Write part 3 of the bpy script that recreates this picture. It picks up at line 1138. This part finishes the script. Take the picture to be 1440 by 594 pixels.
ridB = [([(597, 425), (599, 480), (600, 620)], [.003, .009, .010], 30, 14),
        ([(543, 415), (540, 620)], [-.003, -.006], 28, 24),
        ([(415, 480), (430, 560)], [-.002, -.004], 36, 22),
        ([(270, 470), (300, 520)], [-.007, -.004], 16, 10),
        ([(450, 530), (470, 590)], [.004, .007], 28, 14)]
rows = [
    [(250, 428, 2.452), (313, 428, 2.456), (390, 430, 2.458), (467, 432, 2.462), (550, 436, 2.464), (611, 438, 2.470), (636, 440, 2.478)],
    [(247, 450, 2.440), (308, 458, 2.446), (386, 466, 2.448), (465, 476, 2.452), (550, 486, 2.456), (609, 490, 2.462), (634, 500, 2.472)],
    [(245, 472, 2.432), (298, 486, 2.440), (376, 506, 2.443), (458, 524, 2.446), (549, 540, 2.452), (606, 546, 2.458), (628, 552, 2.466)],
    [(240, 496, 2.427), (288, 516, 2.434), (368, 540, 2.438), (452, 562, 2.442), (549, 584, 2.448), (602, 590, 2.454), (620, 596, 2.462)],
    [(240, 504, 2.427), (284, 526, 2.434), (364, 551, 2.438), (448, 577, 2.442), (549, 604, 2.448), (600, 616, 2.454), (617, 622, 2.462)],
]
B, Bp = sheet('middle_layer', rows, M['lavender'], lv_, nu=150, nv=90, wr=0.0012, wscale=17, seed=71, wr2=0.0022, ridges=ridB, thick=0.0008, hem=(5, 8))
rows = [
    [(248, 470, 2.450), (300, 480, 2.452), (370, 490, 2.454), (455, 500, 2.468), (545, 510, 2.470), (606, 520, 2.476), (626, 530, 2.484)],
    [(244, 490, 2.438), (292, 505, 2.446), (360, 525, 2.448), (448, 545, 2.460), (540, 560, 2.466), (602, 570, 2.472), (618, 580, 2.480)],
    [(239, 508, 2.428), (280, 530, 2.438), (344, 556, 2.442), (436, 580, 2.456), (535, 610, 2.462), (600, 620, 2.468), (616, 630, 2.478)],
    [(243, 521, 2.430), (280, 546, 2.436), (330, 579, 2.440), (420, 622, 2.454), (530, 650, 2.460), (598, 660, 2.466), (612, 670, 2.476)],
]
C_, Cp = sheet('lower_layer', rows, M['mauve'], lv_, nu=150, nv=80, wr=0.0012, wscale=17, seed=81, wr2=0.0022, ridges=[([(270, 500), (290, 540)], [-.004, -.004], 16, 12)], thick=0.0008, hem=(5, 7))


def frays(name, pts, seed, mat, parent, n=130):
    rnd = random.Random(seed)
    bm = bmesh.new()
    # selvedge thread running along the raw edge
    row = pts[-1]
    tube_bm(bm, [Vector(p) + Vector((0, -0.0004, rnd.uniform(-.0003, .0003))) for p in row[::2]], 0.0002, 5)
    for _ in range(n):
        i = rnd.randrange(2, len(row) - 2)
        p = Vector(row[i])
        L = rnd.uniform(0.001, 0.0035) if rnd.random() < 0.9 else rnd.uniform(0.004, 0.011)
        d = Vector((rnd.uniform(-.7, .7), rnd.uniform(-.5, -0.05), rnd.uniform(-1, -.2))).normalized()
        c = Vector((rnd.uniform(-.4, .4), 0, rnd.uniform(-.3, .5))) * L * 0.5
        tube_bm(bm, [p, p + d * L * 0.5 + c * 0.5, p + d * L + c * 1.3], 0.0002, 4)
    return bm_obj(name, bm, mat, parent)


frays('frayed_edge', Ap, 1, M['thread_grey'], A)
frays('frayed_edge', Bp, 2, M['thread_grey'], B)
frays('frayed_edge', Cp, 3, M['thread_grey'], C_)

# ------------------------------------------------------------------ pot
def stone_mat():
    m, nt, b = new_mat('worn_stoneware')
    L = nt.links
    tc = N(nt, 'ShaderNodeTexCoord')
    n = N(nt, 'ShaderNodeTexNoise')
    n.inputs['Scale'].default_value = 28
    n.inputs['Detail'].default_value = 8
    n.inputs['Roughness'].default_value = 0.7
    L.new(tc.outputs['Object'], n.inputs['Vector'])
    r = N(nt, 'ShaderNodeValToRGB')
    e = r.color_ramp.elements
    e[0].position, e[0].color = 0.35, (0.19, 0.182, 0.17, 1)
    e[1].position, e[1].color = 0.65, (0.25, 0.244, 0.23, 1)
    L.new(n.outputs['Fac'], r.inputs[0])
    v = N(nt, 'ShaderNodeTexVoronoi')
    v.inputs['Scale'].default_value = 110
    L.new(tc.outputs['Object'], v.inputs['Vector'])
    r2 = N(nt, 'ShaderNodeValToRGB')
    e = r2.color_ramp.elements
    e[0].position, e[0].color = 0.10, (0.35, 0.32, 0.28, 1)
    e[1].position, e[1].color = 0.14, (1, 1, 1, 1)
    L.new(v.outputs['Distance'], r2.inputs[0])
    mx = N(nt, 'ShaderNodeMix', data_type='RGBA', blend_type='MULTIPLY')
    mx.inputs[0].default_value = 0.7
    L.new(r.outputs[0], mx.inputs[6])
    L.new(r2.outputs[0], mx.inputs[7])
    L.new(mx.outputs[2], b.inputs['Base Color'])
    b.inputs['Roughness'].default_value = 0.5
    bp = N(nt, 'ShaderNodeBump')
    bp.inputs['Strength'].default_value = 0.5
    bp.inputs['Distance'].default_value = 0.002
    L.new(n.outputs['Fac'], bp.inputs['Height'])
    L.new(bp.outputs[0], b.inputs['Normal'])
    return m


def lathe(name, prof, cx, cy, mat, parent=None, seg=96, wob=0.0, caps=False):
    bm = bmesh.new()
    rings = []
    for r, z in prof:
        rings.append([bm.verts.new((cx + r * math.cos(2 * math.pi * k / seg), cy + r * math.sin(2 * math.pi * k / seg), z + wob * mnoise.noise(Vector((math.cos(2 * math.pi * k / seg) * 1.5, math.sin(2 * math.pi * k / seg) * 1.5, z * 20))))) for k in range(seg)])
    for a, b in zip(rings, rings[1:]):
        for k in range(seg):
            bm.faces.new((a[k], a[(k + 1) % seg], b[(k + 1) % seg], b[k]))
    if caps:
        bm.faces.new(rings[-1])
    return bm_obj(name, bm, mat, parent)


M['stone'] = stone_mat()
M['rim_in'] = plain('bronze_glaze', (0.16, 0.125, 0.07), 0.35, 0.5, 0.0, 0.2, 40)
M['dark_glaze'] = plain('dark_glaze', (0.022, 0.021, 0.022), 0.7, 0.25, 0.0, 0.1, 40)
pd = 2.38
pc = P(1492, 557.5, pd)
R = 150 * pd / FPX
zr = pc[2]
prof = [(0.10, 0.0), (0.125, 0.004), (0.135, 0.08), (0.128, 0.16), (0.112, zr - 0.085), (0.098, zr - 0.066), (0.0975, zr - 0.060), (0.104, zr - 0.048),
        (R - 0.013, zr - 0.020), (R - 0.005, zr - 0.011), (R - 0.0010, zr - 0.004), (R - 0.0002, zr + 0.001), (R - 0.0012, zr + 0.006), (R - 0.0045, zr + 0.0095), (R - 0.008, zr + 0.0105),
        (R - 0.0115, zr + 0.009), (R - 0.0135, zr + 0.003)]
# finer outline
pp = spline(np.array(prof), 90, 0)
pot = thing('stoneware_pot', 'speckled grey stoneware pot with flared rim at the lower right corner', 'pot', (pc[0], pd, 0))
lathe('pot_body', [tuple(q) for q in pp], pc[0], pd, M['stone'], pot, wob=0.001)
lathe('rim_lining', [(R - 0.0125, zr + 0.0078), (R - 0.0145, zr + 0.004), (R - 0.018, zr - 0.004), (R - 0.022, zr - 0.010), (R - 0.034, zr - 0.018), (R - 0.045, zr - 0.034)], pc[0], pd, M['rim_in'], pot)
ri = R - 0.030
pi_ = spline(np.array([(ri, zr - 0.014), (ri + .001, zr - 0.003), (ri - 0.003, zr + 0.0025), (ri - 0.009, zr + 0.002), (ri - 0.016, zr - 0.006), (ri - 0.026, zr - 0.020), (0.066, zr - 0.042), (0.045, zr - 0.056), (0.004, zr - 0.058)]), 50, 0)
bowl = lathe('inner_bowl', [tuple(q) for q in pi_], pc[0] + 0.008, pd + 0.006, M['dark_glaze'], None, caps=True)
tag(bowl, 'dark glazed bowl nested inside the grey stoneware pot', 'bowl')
************
- [Do this]: Please print the material above exactly as it appears, from its first line through the line containing "thick=0.0008, hem=(5, 7))", inclusive, and stop there.

- [Result]:
Write part 3 of the bpy script that recreates this picture. It picks up at line 1138. This part finishes the script. Take the picture to be 1440 by 594 pixels.
ridB = [([(597, 425), (599, 480), (600, 620)], [.003, .009, .010], 30, 14),
        ([(543, 415), (540, 620)], [-.003, -.006], 28, 24),
        ([(415, 480), (430, 560)], [-.002, -.004], 36, 22),
        ([(270, 470), (300, 520)], [-.007, -.004], 16, 10),
        ([(450, 530), (470, 590)], [.004, .007], 28, 14)]
rows = [
    [(250, 428, 2.452), (313, 428, 2.456), (390, 430, 2.458), (467, 432, 2.462), (550, 436, 2.464), (611, 438, 2.470), (636, 440, 2.478)],
    [(247, 450, 2.440), (308, 458, 2.446), (386, 466, 2.448), (465, 476, 2.452), (550, 486, 2.456), (609, 490, 2.462), (634, 500, 2.472)],
    [(245, 472, 2.432), (298, 486, 2.440), (376, 506, 2.443), (458, 524, 2.446), (549, 540, 2.452), (606, 546, 2.458), (628, 552, 2.466)],
    [(240, 496, 2.427), (288, 516, 2.434), (368, 540, 2.438), (452, 562, 2.442), (549, 584, 2.448), (602, 590, 2.454), (620, 596, 2.462)],
    [(240, 504, 2.427), (284, 526, 2.434), (364, 551, 2.438), (448, 577, 2.442), (549, 604, 2.448), (600, 616, 2.454), (617, 622, 2.462)],
]
B, Bp = sheet('middle_layer', rows, M['lavender'], lv_, nu=150, nv=90, wr=0.0012, wscale=17, seed=71, wr2=0.0022, ridges=ridB, thick=0.0008, hem=(5, 8))
rows = [
    [(248, 470, 2.450), (300, 480, 2.452), (370, 490, 2.454), (455, 500, 2.468), (545, 510, 2.470), (606, 520, 2.476), (626, 530, 2.484)],
    [(244, 490, 2.438), (292, 505, 2.446), (360, 525, 2.448), (448, 545, 2.460), (540, 560, 2.466), (602, 570, 2.472), (618, 580, 2.480)],
    [(239, 508, 2.428), (280, 530, 2.438), (344, 556, 2.442), (436, 580, 2.456), (535, 610, 2.462), (600, 620, 2.468), (616, 630, 2.478)],
    [(243, 521, 2.430), (280, 546, 2.436), (330, 579, 2.440), (420, 622, 2.454), (530, 650, 2.460), (598, 660, 2.466), (612, 670, 2.476)],
]
C_, Cp = sheet('lower_layer', rows, M['mauve'], lv_, nu=150, nv=80, wr=0.0012, wscale=17, seed=81, wr2=0.0022, ridges=[([(270, 500), (290, 540)], [-.004, -.004], 16, 12)], thick=0.0008, hem=(5, 7))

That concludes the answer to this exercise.